Where a line contains the word "Measure", copy that line.

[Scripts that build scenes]
* * * * *
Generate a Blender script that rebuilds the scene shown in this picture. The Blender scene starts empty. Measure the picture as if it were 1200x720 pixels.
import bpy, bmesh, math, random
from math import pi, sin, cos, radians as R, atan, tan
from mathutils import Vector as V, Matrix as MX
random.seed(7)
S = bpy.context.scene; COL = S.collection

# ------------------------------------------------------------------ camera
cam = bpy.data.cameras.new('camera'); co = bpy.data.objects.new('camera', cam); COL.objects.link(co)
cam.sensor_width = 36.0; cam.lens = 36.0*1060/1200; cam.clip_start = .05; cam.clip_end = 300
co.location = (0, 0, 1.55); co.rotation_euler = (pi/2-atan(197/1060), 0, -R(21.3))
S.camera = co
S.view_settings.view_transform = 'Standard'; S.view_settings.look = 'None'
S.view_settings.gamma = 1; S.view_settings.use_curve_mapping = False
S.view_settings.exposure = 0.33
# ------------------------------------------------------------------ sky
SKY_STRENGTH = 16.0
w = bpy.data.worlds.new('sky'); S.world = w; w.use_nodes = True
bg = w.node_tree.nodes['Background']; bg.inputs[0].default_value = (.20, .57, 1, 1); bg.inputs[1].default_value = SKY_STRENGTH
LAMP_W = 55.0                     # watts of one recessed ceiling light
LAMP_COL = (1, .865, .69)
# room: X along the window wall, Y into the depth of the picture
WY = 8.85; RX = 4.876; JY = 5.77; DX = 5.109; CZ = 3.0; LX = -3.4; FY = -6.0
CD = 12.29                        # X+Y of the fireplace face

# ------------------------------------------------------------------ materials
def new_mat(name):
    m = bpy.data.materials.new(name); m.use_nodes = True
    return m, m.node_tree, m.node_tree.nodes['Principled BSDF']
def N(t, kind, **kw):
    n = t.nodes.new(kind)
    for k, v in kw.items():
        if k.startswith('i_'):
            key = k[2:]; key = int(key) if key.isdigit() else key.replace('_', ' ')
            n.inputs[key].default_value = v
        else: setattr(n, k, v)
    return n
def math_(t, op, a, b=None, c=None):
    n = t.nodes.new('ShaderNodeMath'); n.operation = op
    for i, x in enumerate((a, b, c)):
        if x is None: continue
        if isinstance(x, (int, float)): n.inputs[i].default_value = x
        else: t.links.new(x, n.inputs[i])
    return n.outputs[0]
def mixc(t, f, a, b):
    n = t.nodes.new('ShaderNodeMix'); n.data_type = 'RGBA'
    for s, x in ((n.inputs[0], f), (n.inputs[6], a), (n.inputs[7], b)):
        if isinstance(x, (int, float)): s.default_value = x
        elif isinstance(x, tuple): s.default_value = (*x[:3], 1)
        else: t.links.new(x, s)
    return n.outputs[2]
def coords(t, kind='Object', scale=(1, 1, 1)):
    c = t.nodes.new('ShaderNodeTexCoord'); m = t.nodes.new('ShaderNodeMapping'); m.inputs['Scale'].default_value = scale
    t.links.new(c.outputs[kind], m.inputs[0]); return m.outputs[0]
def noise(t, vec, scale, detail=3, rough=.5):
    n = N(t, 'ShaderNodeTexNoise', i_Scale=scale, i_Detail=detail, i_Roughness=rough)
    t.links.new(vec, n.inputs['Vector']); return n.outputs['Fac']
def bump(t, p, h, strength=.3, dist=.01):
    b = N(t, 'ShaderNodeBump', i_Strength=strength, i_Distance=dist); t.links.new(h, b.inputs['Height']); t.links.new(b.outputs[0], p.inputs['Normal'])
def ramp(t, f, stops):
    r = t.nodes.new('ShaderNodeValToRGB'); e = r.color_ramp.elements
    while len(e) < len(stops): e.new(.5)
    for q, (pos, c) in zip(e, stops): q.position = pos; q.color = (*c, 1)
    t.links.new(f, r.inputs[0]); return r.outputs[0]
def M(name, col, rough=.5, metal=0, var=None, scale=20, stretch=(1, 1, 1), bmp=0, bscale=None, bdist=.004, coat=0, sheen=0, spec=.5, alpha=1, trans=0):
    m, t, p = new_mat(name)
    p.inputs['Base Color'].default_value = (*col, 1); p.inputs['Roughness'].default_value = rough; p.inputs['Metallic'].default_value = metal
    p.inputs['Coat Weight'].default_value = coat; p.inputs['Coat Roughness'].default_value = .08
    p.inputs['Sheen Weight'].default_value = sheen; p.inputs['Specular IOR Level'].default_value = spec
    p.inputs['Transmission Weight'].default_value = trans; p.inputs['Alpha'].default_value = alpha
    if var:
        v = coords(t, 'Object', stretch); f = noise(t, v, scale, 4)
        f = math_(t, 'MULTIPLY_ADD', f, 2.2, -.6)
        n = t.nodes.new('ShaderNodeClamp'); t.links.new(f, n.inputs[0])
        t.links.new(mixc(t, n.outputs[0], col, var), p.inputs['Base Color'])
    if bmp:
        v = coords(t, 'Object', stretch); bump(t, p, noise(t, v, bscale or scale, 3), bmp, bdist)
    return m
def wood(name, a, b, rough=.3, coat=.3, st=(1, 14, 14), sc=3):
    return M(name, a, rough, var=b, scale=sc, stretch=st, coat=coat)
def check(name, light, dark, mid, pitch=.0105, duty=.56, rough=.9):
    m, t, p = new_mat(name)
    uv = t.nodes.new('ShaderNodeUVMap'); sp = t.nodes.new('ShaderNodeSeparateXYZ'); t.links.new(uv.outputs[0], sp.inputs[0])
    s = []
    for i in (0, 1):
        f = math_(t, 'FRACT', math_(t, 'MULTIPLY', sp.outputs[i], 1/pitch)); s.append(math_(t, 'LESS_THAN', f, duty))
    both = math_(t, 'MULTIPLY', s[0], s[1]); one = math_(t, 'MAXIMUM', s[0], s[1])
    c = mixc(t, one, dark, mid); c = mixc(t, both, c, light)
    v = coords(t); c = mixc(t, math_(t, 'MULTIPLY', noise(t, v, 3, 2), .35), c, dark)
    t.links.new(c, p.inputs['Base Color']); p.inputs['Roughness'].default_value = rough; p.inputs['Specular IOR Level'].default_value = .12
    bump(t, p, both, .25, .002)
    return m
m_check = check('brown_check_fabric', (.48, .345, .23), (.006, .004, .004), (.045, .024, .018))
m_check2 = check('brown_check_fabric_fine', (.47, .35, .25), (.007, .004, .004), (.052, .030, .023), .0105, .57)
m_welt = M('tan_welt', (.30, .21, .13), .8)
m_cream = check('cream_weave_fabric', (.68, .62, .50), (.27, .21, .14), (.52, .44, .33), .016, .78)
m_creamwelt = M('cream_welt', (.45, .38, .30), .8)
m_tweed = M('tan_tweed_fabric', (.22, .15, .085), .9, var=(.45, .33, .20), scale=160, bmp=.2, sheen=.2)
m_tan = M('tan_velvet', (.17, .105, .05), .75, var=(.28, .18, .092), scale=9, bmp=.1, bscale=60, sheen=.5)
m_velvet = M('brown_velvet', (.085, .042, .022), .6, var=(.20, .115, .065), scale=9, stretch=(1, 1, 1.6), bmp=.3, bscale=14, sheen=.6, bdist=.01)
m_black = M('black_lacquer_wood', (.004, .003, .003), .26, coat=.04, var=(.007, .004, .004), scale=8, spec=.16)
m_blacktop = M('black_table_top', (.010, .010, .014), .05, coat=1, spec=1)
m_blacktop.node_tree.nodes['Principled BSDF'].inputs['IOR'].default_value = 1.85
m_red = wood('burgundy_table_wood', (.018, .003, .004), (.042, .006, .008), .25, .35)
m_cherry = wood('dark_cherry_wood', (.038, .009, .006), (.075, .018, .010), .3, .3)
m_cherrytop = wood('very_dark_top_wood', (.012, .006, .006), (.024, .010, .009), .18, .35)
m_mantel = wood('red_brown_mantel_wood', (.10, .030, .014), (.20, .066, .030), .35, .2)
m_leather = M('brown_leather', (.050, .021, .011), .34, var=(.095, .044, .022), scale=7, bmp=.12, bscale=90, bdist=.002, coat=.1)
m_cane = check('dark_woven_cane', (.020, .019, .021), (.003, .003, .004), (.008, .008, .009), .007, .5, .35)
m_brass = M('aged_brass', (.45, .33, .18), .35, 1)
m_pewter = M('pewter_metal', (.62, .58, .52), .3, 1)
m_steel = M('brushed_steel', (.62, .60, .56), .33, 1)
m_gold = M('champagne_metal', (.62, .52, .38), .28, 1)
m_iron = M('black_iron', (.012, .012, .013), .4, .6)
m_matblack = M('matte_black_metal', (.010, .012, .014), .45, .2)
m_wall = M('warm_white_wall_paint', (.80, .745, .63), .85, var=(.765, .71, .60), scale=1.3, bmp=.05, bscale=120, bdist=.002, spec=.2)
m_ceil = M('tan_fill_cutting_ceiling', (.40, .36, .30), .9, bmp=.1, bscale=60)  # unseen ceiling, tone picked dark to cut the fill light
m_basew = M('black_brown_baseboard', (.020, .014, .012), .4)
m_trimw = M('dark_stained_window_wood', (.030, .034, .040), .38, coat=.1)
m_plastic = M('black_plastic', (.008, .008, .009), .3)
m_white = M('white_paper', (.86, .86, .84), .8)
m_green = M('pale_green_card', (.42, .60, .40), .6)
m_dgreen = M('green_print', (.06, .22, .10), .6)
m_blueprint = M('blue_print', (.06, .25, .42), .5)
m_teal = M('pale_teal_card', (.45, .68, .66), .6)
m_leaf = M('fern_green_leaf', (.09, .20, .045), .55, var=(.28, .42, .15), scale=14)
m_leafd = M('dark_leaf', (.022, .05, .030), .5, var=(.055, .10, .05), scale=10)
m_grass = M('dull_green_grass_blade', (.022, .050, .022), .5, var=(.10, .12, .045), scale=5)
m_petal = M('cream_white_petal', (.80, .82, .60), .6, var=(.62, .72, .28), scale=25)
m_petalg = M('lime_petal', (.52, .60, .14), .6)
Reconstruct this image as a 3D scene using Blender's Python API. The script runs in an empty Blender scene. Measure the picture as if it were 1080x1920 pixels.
* * * * *
* _Exercise output_:
Generate a Blender script that rebuilds the scene shown in this picture. The Blender scene starts empty. Measure the picture as if it were 1200x720 pixels.
Reconstruct this image as a 3D scene using Blender's Python API. The script runs in an empty Blender scene. Measure the picture as if it were 1080x1920 pixels.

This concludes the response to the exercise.